Testo scritto per il non-convegno situazionista di Sesta Godano (19 settembre 2014) e inserito nel volume in corso di stampa: Debord e il Situazionismo revisited. Punto della Situazione n. 1, a cura di Antonio Saccoccio, con testi di Scuro, Saccoccio, Ricaldone, Peccolo, Nobile, Massari, Marchi, Bertelli, Bandini, Balice, Amico (Bolsena 2015, 224 pp.).
1 Così citerò d’ora in avanti l’edizione de La società dello spettacolo che pubblicai come Massari editore nel 2002 (a cura di Pasquale Stanziale) e della quale è in circolazione la terza ristampa (del 2008).
2 Luca Lupo, Filosofia della Serendipity, Guida, Napoli 2012, p. 30.
3 The Minimal Self: Psychic Survival in Troubled Times, del 1984 [L’io minimo. La mentalità della sopravvivenza in un’epoca di turbamenti, Feltrinelli, 2004, p. 185].
4 Guy Debord. Essai (édition revue et corrigée par l’auteur), Éditions Denoël, Paris 2001, pp. 93-7 [Manifestolibri, 2013].

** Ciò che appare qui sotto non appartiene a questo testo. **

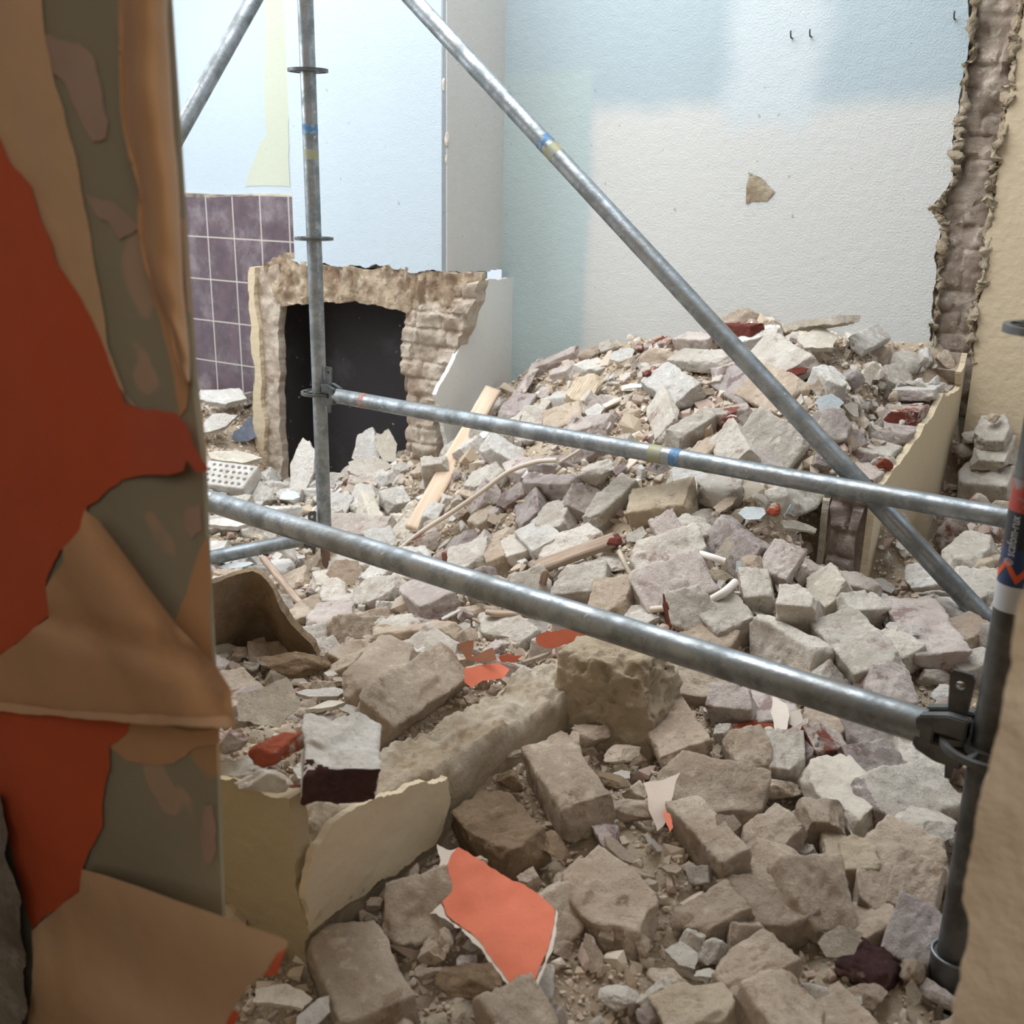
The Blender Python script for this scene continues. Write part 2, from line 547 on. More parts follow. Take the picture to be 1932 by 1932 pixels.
# blue breast front above the broken fireplace
low = [BREAST.uz(x, y) for x, y in [(842, 514), (800, 512), (760, 508), (730, 502), (690, 506), (640, 503), (600, 499), (575, 500), (560, 494), (548, 488)]]
low = fractal(low, False, 0.12, 0.006, 3)
poly = [(ub, 3.3), (ucr, 3.3)] + [(p[0] if i else ucr, p[1]) for i, p in enumerate(low)]
poly[-1] = (ub, poly[-1][1])
struct('wall_breast', slab(poly, 0.03), mBlue, BREAST)
# body of the chimney above (behind the plaster)
def box_mesh(x0, x1, y0, y1, z0, z1):
    bm = bmesh.new()
    bmesh.ops.create_cube(bm, size=1)
    for v in bm.verts:
        v.co = Vector(((x0 + x1) / 2 + v.co.x * (x1 - x0), (y0 + y1) / 2 + v.co.y * (y1 - y0), (z0 + z1) / 2 + v.co.z * (z1 - z0)))
    return from_bm(bm)
struct('wall_flue', box_mesh(ub + 0.002, ucr - 0.027, 0.03, 0.24, zl + 0.0, 3.3), mMas, BREAST)
# beige return of the breast (right side) above the break
SIDE = Frame(BREAST.o + DA * (ucr + 0.003), DB)
SIDE.y = -DA; SIDE.m = Matrix((SIDE.x, SIDE.y, SIDE.z)).transposed().to_4x4(); SIDE.m.translation = SIDE.o
sideD = 0.42
BEIGE = lin(194, 192, 187)
mBeige = plaster_mat('beige painted plaster', BEIGE, bump=0.5, streak=0.15)
sl = [SIDE.uz(x, y) for x, y in [(842, 514), (870, 514), (900, 512), (930, 508), (950, 512)]]
sl = [(max(0.0, min(sideD, p[0])), p[1]) for p in sl]; sl[-1] = (sideD, sl[-1][1])
poly = [(0, 3.3)] + [(p[0], p[1]) for p in fractal(sl, False, 0.1, 0.006, 5)] + [(sideD, 3.3)]
struct('wall_breast_side', slab(poly, 0.025), mBeige, SIDE)
# chips where the corner plaster has gone
for px, py, s, sd in ((838, 158, 0.022, 1), (843, 262, 0.024, 2), (842, 300, 0.016, 4)):
    P = at_plane(px, py, BREAST.o, BREAST.y)
    o = link('plaster_chip', angular(s * .8, 40 + sd, (0.45, 0.2, 1.5), 9, 3, 0.08), M['plaster'])
    o.location = P; tag(o, 'torn paper and plaster chip on the corner of the blue chimney breast, %s' % {1: 'uppermost', 2: 'middle', 4: 'lowest'}[sd], 'plaster', 'chips on the chimney corner')

# tiles
TILE = Frame(ALC.o - DB * 0.012, DA)
tu1, tz1 = TILE.uz(551, 370)
tz0 = 0.25
def tile_mat():
    t = NT('aubergine wall tiles', 0.25, spec=0.5)
    x, y, z = t.xyz()
    wt = abs(TILE.uz(393, 400)[0] - TILE.uz(443, 400)[0]) * 1.0
    ht = abs(TILE.uz(400, 366)[1] - TILE.uz(400, 448)[1])
    uu = t.math('DIVIDE', t.math('SUBTRACT', x, TILE.uz(491, 400)[0]), wt)
    zz = t.math('DIVIDE', t.math('SUBTRACT', z, tz1), ht)
    fu = t.math('FRACT', uu); fz = t.math('FRACT', zz)
    gu = t.math('MULTIPLY', t.ramp(fu, 0.012, 0.03), t.ramp(fu, 0.97, 0.988, 1, 0))
    gz = t.math('MULTIPLY', t.ramp(fz, 0.010, 0.022), t.ramp(fz, 0.978, 0.990, 1, 0))
    g = t.math('MULTIPLY', gu, gz)
    dust = t.ramp(t.noise(5, 6, 0.65), 0.45, 0.75, 0.06, 0.5)
    tile = t.mix(dust, t.mix(t.ramp(t.noise(14, 5), .35, .65), lin(92, 70, 76), lin(74, 56, 64)), lin(176, 170, 172))
    col = t.mix(g, lin(186, 180, 172), tile)
    b = t.bump(g, 0.002, 0.6)
    return t.out(col, b, t.ramp(dust, 0.05, 0.4, 0.22, 0.6))
struct('wall_tiles', slab([(-1.8, tz0), (tu1, tz0), (tu1, tz1), (-1.8, tz1)], 0.011), tile_mat(), TILE)
# mint-yellow strip of old paint on the alcove wall
pts = [ALC.uz(x, y) for x, y in [(497, -40), (540, -40), (543, 120), (545, 200), (547, 352), (463, 352), (470, 325), (492, 270), (503, 255), (501, 120)]]
st = slab(fractal(pts, True, 0.03, 0.02, 8), 0.002)
fr = Frame(ALC.o - DB * 0.002, DA)
mMintY = plaster_mat('pale lime old paint', lin(192, 197, 180), bump=0.4)
struct('trim_1', st, mMintY, fr)
# ledge of plaster on top of the tiles
struct('trim_2', slab(fractal([(-1.8, tz1), (tu1, tz1), (tu1, tz1 + 0.008), (-1.8, tz1 + 0.01)], True, 0.02, 0.03, 4), 0.014), M['plaster'], TILE)

# ---- fireplace -----------------------------------------------------------
fp = empty('fireplace'); fp.matrix_world = BREAST.m
tag(fp, 'broken open fireplace in the chimney breast with a sooty black firebox', 'fireplace')
def child(name, me, mat, parent, fr=None, label=None):
    o = link(name, me, mat)
    if fr is not None:
        o.parent = parent; o.matrix_world = fr.m
        bpy.context.view_layer.update()
        o.matrix_parent_inverse = parent.matrix_world.inverted()
        o.matrix_basis = fr.m
    else:
        o.parent = parent
    if label: o['label'] = label
    return o
B_ = lambda x, y: BREAST.uz(x, y)
mJamb = masonry_mat('dusty whitish jamb masonry', 0.72, lin(206, 194, 178), lin(176, 158, 140))
mLint = masonry_mat('tan broken lintel', 0.97, lin(196, 178, 154), lin(150, 128, 106))
def lintel_relief(A):
    P = np.column_stack([A[:, 0] * 2.6, np.zeros(len(A)), A[:, 1] * .8])
    Q = np.column_stack([A[:, 0], np.zeros(len(A)), A[:, 1]])
    return fbm(P, 14, 4, 9) * 0.016 + fbm(Q, 24, 4, 10) * 0.010
def jamb_relief(A):
    Q = np.column_stack([A[:, 0], np.zeros(len(A)), A[:, 1]])
    return brick_relief(0.022, 12, 0.066, 0.03)(A) * 0.8 + fbm(Q, 15, 4, 10) * 0.016
# masonry face around the opening (front), one piece per side
jl = [B_(x, y) for x, y in [(483, 506), (526, 497), (528, 575), (524, 620), (528, 700), (527, 780), (532, 860), (536, 925), (500, 925), (494, 850), (490, 740), (486, 620)]]
child('left_jamb', slab(fractal(jl, True, 0.06, 0.008, 21), 0.04, 0.008, rough_relief(0.010, 20, 3)), mJamb, fp)
eb = [B_(x, y) for x, y in [(478, 504), (488, 504), (496, 620), (499, 740), (503, 850), (507, 925), (496, 925), (490, 850), (484, 740), (481, 620)]]
child('plaster_edge', slab([(p[0], p[1]) for p in fractal(eb, True, 0.08, 0.01, 23)], 0.03, None, lambda A: np.full(len(A), 0.022)), mCream, fp)
lt = [B_(x, y) for x, y in [(500, 500), (530, 478), (552, 482), (560, 494), (600, 498), (640, 502), (730, 500), (800, 510), (846, 514), (905, 516), (900, 545), (880, 580), (800, 590), (768, 592), (740, 584), (700, 574), (655, 569), (600, 571), (545, 575), (526, 582)]]
child('lintel', slab(fractal(lt, True, 0.08, 0.008, 22), 0.04, 0.008, lintel_relief), mLint, fp)
jr = [B_(x, y) for x, y in [(768, 590), (800, 575), (905, 530), (898, 570), (880, 620), (862, 660), (850, 690), (838, 720), (826, 745), (820, 800), (826, 860), (822, 1010), (788, 1010), (782, 900), (770, 800), (764, 700), (762, 630)]]
child('right_jamb', slab(fractal(jr, True, 0.08, 0.008, 24), 0.06, 0.008, jamb_relief), mJamb, fp)
# firebox: back, sides, hood
mSoot = None
t = NT('soot black firebox', 0.8, spec=0.3)
c = t.mix(t.ramp(t.noise(4, 5, .6), 0.5, 0.75, 0, 0.35), lin(50, 47, 48), lin(96, 94, 98))
c = t.mix(t.ramp(t.noise(40, 2, .5), 0.70, 0.75), c, lin(150, 148, 148))
mSoot = t.out(c, t.bump(t.noise(60, 5), 0.004, 0.5))
ua, za = B_(520, 570); ud, _ = B_(775, 600)
bm = bmesh.new()
def quad(bm, pts):
    bm.faces.new([bm.verts.new(p) for p in pts])
dpt = 0.225
zt = B_(600, 560)[1] + 0.03
quad(bm, [(ua - .02, dpt, 0.1), (ud + .12, dpt, 0.1), (ud + .12, dpt, zt), (ua - .02, dpt, zt)])
quad(bm, [(ua - .02, 0.02, 0.1), (ua - .02, dpt, 0.1), (ua - .02, dpt, zt), (ua - .02, 0.02, zt)])
quad(bm, [(ud + .12, 0.1, 0.1), (ud + .12, dpt, 0.1), (ud + .12, dpt, zt), (ud + .12, 0.1, zt)])
quad(bm, [(ua - .02, 0.02, zt), (ud + .12, 0.02, zt), (ud + .12, dpt, zt), (ua - .02, dpt, zt)])
child('firebox', from_bm(bm), mSoot, fp)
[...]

5 Edgar Morin, Les stars, Seuil, 1957, p. 111.
6 Guy Debord, Œuvres, Gallimard, Paris 2006, p. 482-3. Cit. da Gabriel Ferreira Zacarias, «La vedette, “représentation spectaculaire de l’homme vivant”», Revue Ad Hoc, n. 1, luglio 2012.
7 Raoul Vaneigem, Trattato di saper vivere ad uso delle nuove generazioni, a cura di P. Stanziale, Massari editore, Bolsena 2004, p. 113.